Presidentes precisam, portanto, de maioria ampla e coesa para implantar políticas públicas novas, mudar as existentes, ou fazer reformas. Negociar uma coalizão majoritária não é escolha, é um imperativo. Um presidente não governa sem ela, não aprova suas medidas no Congresso, e o governo fica paralisado. Além disso, arrisca-se a ver o Legislativo aprovar medidas contrárias à sua agenda, como aconteceu na Câmara, com as emendas impositivas. Jânio Quadros e Fernando Collor não negociaram coalizões majoritárias e não governaram.
Mas presidentes não precisam trocar favores com o Congresso, distribuir benesses ilegítimas. Podem negociar a pauta e os princípios para formulação de políticas e, legitimamente, compartilhar o poder, nomeando ministros qualificados, indicados pelos partidos da coalizão, selecionados por critérios fixados pelo Executivo. A participação no governo consolida o compromisso dos partidos com as políticas acertadas.
Presidentes têm três recursos básicos para negociar uma coalizão legítima: a força do voto popular nacional que os elegeu, a liderança política e a persuasão. Com esses três recursos na mão, eles e seus líderes têm condições de conduzir a articulação política para formar a coalizão. É uma negociação, mas não precisa ser um troca-troca espúrio. Negociar é conversar, acertar pontos em comum e compartilhar o poder governamental, sem abrir mão da primazia presidencial.

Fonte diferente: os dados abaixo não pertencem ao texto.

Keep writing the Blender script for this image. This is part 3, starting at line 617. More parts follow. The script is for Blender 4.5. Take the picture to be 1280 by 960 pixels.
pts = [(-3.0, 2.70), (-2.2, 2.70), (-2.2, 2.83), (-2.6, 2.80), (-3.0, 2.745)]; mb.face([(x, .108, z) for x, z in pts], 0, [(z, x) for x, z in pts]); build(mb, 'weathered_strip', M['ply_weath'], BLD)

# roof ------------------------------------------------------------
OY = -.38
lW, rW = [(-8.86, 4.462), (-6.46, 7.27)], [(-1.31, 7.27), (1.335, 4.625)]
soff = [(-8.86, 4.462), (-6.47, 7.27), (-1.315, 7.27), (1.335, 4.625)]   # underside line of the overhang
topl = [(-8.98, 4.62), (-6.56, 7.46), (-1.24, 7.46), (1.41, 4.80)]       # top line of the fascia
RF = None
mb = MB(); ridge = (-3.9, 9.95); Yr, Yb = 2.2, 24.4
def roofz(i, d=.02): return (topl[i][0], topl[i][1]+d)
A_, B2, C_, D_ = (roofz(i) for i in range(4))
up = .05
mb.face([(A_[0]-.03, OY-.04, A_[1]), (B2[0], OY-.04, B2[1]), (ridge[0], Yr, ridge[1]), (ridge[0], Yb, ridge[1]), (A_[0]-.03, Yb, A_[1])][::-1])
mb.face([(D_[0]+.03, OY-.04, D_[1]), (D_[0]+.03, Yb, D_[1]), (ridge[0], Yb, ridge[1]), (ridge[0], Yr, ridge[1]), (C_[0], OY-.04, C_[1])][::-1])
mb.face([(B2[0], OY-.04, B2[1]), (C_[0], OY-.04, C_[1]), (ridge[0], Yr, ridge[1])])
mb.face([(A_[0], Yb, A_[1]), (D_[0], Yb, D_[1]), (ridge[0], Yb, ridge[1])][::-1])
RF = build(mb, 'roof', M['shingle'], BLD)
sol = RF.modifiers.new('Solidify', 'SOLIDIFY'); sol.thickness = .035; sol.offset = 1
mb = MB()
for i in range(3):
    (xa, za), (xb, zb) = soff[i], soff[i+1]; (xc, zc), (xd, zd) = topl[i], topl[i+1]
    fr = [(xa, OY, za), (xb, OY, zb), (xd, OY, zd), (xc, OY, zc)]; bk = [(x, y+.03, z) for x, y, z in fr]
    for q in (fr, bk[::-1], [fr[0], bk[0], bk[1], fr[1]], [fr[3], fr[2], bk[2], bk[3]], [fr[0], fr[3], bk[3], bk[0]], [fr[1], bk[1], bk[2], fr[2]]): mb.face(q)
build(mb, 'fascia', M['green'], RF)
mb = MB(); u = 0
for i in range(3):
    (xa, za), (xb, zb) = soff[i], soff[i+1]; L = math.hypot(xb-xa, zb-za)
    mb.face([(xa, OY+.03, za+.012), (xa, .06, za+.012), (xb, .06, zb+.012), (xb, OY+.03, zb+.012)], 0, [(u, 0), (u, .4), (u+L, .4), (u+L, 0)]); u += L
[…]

Ninguém pode estar satisfeito com esse Congresso que temos. Os populistas autoritários bebem dessa insatisfação popular, legítima, para pregarem sua agenda revolucionária. Já passou da hora de os verdadeiros conservadores reagirem contra esse jacobinismo pregado em nome da direita. Essa briga pode ser desgastante, pode render perda momentânea de seguidores, mas é fundamental para a sobrevivência do movimento conservador no país. Afinal, o conservadorismo não pode ser confundido com um reacionarismo revolucionário, com um nacional-populismo autoritário, com um ataque constante às instituições democráticas, que precisam ser melhoradas, não derrubadas.